STATED TASK |
Repeat the entire listing exactly as written.

SOURCE EXCERPT |
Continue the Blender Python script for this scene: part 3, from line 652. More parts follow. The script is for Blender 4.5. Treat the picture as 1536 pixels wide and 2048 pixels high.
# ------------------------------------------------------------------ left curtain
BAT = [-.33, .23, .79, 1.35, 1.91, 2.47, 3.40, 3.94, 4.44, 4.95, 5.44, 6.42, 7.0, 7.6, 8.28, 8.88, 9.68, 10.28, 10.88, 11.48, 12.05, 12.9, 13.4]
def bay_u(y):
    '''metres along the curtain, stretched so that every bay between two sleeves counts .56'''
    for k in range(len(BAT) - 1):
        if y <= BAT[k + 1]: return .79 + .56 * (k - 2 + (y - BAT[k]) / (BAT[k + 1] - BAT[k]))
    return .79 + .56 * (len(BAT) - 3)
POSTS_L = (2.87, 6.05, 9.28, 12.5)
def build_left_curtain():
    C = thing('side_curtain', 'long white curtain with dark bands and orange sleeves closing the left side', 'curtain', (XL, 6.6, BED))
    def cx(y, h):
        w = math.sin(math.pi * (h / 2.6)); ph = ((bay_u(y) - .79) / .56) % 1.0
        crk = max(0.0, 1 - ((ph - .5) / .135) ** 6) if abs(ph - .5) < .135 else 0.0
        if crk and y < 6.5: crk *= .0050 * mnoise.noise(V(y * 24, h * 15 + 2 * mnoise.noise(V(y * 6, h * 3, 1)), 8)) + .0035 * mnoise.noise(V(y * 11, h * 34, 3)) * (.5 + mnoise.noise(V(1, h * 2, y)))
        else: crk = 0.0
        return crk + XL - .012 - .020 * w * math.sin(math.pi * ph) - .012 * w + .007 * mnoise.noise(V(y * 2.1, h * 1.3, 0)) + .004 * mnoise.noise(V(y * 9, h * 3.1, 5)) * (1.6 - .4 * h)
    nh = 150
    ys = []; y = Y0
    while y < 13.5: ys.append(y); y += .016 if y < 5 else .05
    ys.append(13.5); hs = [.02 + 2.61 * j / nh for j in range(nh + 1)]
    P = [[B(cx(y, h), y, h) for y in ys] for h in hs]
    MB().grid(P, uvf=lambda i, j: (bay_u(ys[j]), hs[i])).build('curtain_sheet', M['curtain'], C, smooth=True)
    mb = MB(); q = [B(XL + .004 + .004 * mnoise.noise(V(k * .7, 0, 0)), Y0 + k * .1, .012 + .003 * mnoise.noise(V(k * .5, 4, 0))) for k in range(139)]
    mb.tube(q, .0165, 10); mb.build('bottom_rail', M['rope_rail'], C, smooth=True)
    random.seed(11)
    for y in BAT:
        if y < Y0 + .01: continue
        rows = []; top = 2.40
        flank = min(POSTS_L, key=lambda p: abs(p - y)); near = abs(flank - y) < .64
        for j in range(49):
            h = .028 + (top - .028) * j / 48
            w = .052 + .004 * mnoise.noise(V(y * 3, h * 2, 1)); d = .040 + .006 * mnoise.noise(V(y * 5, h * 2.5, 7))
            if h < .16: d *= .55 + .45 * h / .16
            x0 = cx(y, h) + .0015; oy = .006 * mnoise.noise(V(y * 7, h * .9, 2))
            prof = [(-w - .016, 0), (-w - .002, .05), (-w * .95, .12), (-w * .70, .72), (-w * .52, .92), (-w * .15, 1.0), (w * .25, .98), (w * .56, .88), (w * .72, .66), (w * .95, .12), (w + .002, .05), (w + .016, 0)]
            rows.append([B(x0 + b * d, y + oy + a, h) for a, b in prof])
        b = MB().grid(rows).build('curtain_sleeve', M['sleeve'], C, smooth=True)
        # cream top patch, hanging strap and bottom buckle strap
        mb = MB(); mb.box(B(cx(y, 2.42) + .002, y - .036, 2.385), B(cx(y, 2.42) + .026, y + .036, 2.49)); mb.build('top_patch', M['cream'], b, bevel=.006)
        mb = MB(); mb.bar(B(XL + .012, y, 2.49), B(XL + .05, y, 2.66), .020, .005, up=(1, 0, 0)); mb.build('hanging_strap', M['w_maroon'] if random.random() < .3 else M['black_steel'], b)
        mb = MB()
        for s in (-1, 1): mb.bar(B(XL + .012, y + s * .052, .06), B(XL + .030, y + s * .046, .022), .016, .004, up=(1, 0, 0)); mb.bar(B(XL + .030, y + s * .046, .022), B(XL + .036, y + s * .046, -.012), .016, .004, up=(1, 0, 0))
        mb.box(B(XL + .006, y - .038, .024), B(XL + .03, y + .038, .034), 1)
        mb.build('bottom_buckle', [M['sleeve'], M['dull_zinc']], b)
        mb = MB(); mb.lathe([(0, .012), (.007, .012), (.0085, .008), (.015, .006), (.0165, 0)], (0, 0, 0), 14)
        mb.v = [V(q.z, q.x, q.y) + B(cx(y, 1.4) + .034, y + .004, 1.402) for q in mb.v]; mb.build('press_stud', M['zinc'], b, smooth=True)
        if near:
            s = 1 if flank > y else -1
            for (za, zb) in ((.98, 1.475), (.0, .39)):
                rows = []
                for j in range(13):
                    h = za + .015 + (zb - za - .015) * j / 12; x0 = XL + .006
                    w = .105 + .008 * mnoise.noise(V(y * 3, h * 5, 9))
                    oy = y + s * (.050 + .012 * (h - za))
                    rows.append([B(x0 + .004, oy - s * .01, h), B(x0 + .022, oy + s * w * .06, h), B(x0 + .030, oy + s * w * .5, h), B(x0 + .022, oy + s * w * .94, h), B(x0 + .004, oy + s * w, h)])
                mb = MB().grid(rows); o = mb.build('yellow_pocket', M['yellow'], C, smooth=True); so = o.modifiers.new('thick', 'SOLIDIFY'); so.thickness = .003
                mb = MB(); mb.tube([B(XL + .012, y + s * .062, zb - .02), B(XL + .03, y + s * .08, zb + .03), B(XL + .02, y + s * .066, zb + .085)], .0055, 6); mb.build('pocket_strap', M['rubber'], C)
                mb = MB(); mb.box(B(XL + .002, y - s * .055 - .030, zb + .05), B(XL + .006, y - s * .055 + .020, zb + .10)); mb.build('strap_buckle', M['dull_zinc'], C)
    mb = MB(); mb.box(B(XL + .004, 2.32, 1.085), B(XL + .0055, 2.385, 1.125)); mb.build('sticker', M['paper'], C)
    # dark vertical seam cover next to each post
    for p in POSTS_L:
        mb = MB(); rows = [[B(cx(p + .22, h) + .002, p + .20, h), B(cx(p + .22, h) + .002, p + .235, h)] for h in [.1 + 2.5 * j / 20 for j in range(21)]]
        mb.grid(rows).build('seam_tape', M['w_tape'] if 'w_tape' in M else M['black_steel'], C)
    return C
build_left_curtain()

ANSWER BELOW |
Continue the Blender Python script for this scene: part 3, from line 652. More parts follow. The script is for Blender 4.5. Treat the picture as 1536 pixels wide and 2048 pixels high.
# ------------------------------------------------------------------ left curtain
BAT = [-.33, .23, .79, 1.35, 1.91, 2.47, 3.40, 3.94, 4.44, 4.95, 5.44, 6.42, 7.0, 7.6, 8.28, 8.88, 9.68, 10.28, 10.88, 11.48, 12.05, 12.9, 13.4]
def bay_u(y):
    '''metres along the curtain, stretched so that every bay between two sleeves counts .56'''
    for k in range(len(BAT) - 1):
        if y <= BAT[k + 1]: return .79 + .56 * (k - 2 + (y - BAT[k]) / (BAT[k + 1] - BAT[k]))
    return .79 + .56 * (len(BAT) - 3)
POSTS_L = (2.87, 6.05, 9.28, 12.5)
def build_left_curtain():
    C = thing('side_curtain', 'long white curtain with dark bands and orange sleeves closing the left side', 'curtain', (XL, 6.6, BED))
    def cx(y, h):
        w = math.sin(math.pi * (h / 2.6)); ph = ((bay_u(y) - .79) / .56) % 1.0
        crk = max(0.0, 1 - ((ph - .5) / .135) ** 6) if abs(ph - .5) < .135 else 0.0
        if crk and y < 6.5: crk *= .0050 * mnoise.noise(V(y * 24, h * 15 + 2 * mnoise.noise(V(y * 6, h * 3, 1)), 8)) + .0035 * mnoise.noise(V(y * 11, h * 34, 3)) * (.5 + mnoise.noise(V(1, h * 2, y)))
        else: crk = 0.0
        return crk + XL - .012 - .020 * w * math.sin(math.pi * ph) - .012 * w + .007 * mnoise.noise(V(y * 2.1, h * 1.3, 0)) + .004 * mnoise.noise(V(y * 9, h * 3.1, 5)) * (1.6 - .4 * h)
    nh = 150
    ys = []; y = Y0
    while y < 13.5: ys.append(y); y += .016 if y < 5 else .05
    ys.append(13.5); hs = [.02 + 2.61 * j / nh for j in range(nh + 1)]
    P = [[B(cx(y, h), y, h) for y in ys] for h in hs]
    MB().grid(P, uvf=lambda i, j: (bay_u(ys[j]), hs[i])).build('curtain_sheet', M['curtain'], C, smooth=True)
    mb = MB(); q = [B(XL + .004 + .004 * mnoise.noise(V(k * .7, 0, 0)), Y0 + k * .1, .012 + .003 * mnoise.noise(V(k * .5, 4, 0))) for k in range(139)]
    mb.tube(q, .0165, 10); mb.build('bottom_rail', M['rope_rail'], C, smooth=True)
    random.seed(11)
    for y in BAT:
        if y < Y0 + .01: continue
        rows = []; top = 2.40
        flank = min(POSTS_L, key=lambda p: abs(p - y)); near = abs(flank - y) < .64
        for j in range(49):
            h = .028 + (top - .028) * j / 48
            w = .052 + .004 * mnoise.noise(V(y * 3, h * 2, 1)); d = .040 + .006 * mnoise.noise(V(y * 5, h * 2.5, 7))
            if h < .16: d *= .55 + .45 * h / .16
            x0 = cx(y, h) + .0015; oy = .006 * mnoise.noise(V(y * 7, h * .9, 2))
            prof = [(-w - .016, 0), (-w - .002, .05), (-w * .95, .12), (-w * .70, .72), (-w * .52, .92), (-w * .15, 1.0), (w * .25, .98), (w * .56, .88), (w * .72, .66), (w * .95, .12), (w + .002, .05), (w + .016, 0)]
            rows.append([B(x0 + b * d, y + oy + a, h) for a, b in prof])
        b = MB().grid(rows).build('curtain_sleeve', M['sleeve'], C, smooth=True)
        # cream top patch, hanging strap and bottom buckle strap
        mb = MB(); mb.box(B(cx(y, 2.42) + .002, y - .036, 2.385), B(cx(y, 2.42) + .026, y + .036, 2.49)); mb.build('top_patch', M['cream'], b, bevel=.006)
        mb = MB(); mb.bar(B(XL + .012, y, 2.49), B(XL + .05, y, 2.66), .020, .005, up=(1, 0, 0)); mb.build('hanging_strap', M['w_maroon'] if random.random() < .3 else M['black_steel'], b)
        mb = MB()
        for s in (-1, 1): mb.bar(B(XL + .012, y + s * .052, .06), B(XL + .030, y + s * .046, .022), .016, .004, up=(1, 0, 0)); mb.bar(B(XL + .030, y + s * .046, .022), B(XL + .036, y + s * .046, -.012), .016, .004, up=(1, 0, 0))
        mb.box(B(XL + .006, y - .038, .024), B(XL + .03, y + .038, .034), 1)
        mb.build('bottom_buckle', [M['sleeve'], M['dull_zinc']], b)
        mb = MB(); mb.lathe([(0, .012), (.007, .012), (.0085, .008), (.015, .006), (.0165, 0)], (0, 0, 0), 14)
        mb.v = [V(q.z, q.x, q.y) + B(cx(y, 1.4) + .034, y + .004, 1.402) for q in mb.v]; mb.build('press_stud', M['zinc'], b, smooth=True)
        if near:
            s = 1 if flank > y else -1
            for (za, zb) in ((.98, 1.475), (.0, .39)):
                rows = []
                for j in range(13):
                    h = za + .015 + (zb - za - .015) * j / 12; x0 = XL + .006
                    w = .105 + .008 * mnoise.noise(V(y * 3, h * 5, 9))
                    oy = y + s * (.050 + .012 * (h - za))
                    rows.append([B(x0 + .004, oy - s * .01, h), B(x0 + .022, oy + s * w * .06, h), B(x0 + .030, oy + s * w * .5, h), B(x0 + .022, oy + s * w * .94, h), B(x0 + .004, oy + s * w, h)])
                mb = MB().grid(rows); o = mb.build('yellow_pocket', M['yellow'], C, smooth=True); so = o.modifiers.new('thick', 'SOLIDIFY'); so.thickness = .003
                mb = MB(); mb.tube([B(XL + .012, y + s * .062, zb - .02), B(XL + .03, y + s * .08, zb + .03), B(XL + .02, y + s * .066, zb + .085)], .0055, 6); mb.build('pocket_strap', M['rubber'], C)
                mb = MB(); mb.box(B(XL + .002, y - s * .055 - .030, zb + .05), B(XL + .006, y - s * .055 + .020, zb + .10)); mb.build('strap_buckle', M['dull_zinc'], C)
    mb = MB(); mb.box(B(XL + .004, 2.32, 1.085), B(XL + .0055, 2.385, 1.125)); mb.build('sticker', M['paper'], C)
    # dark vertical seam cover next to each post
    for p in POSTS_L:
        mb = MB(); rows = [[B(cx(p + .22, h) + .002, p + .20, h), B(cx(p + .22, h) + .002, p + .235, h)] for h in [.1 + 2.5 * j / 20 for j in range(21)]]
        mb.grid(rows).build('seam_tape', M['w_tape'] if 'w_tape' in M else M['black_steel'], C)
    return C
build_left_curtain()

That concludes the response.